Zero. That’s the number to keep in mind. Because zero is the number of people in the fact checking department across most mainstream newsrooms in India. Today.
It is a number that isn’t talked about much. It certainly should be.
“Let’s do this over a call,” said Sukumar.
When I wrote to him, I had a simple question. Whatever happened to fact checking in the country? It is like, this bit of journalistic process never existed.
Sukumar Ranganathan is the Editor of Mint, the business daily published by Hindustan Times. In a career spanning three decades, Ranganathan has worked at some of the largest media companies in India. Before Mint, he was the *Managing Editor of Business Today.
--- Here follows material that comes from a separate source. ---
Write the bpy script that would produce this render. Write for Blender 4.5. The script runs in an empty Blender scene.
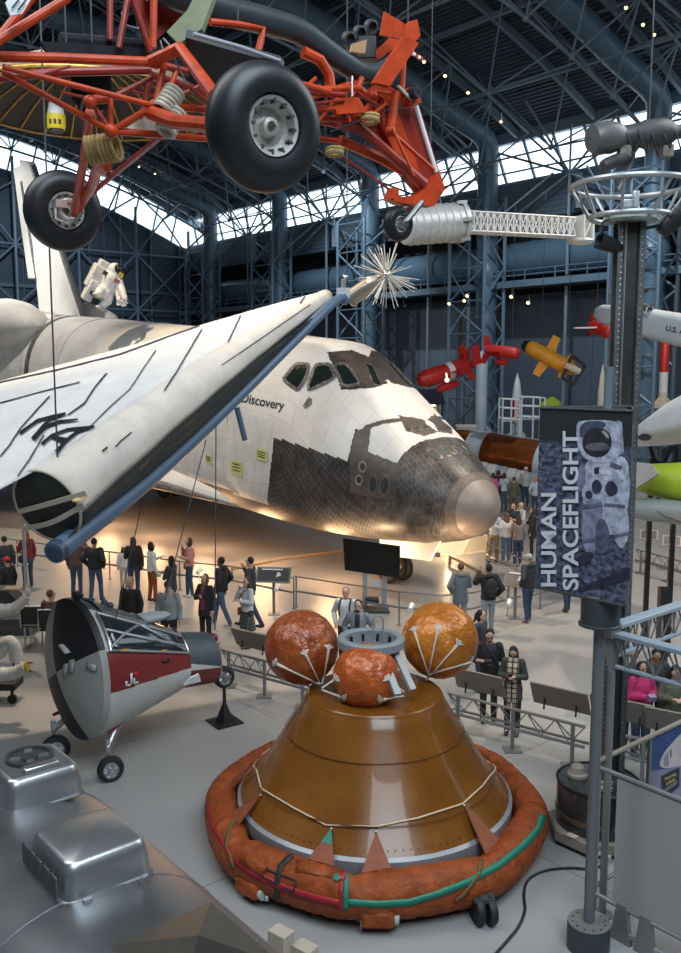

And he started his career at The Hindu Business Line, the financial daily published by Kasturi and Sons Limited, the publishers of The Hindu. “Historically, we have never had fact checking in India,” he said. “No one has had the money to invest in a four or five member team of fact checkers.”
“But this does not mean that fact checking does not happen. The page one desk has the dual role of editing and fact checking. Most of the page one stories at Mint, at least two people take a look at it. People check data, facts, and names. We, of course, don’t fact-check quotes. Sometimes, especially when quotes are anonymous, our spider senses start tingling and we ask the reporter for names of the sources—which, according to our code, they have to share with the editors when asked. We don’t ask all the time—only when we feel something is wrong. Is this fool proof? Scientific? No. It depends on the spider sense of individuals. The only reason I don’t have a fact checking team is because of the budget.”
Money is the root of all problems. When it comes to journalism and fact checking, it exacerbates.
“When I started tracking the stories, I saw there is no sourcing, no attribution”
Jency Jacob is the managing editor of BOOM*. A media website which describes itself as India’s first independent online resource to cross check urban legends, myths, and rumours. Another matter altogether that BOOM wasn’t born for fact checking. In its earlier, more prosaic avatar it used to tell stories, using video as a medium. Online. That idea went some distance but in September last year, Govindraj Ethiraj, the founder of Ping Network, the company which runs BOOM decided that fact checking is the way forward. Ethiraj hired Jacob for the job.
We are sitting in a small conference room at BOOM’s office, in Mumbai. It is early in the afternoon, in August.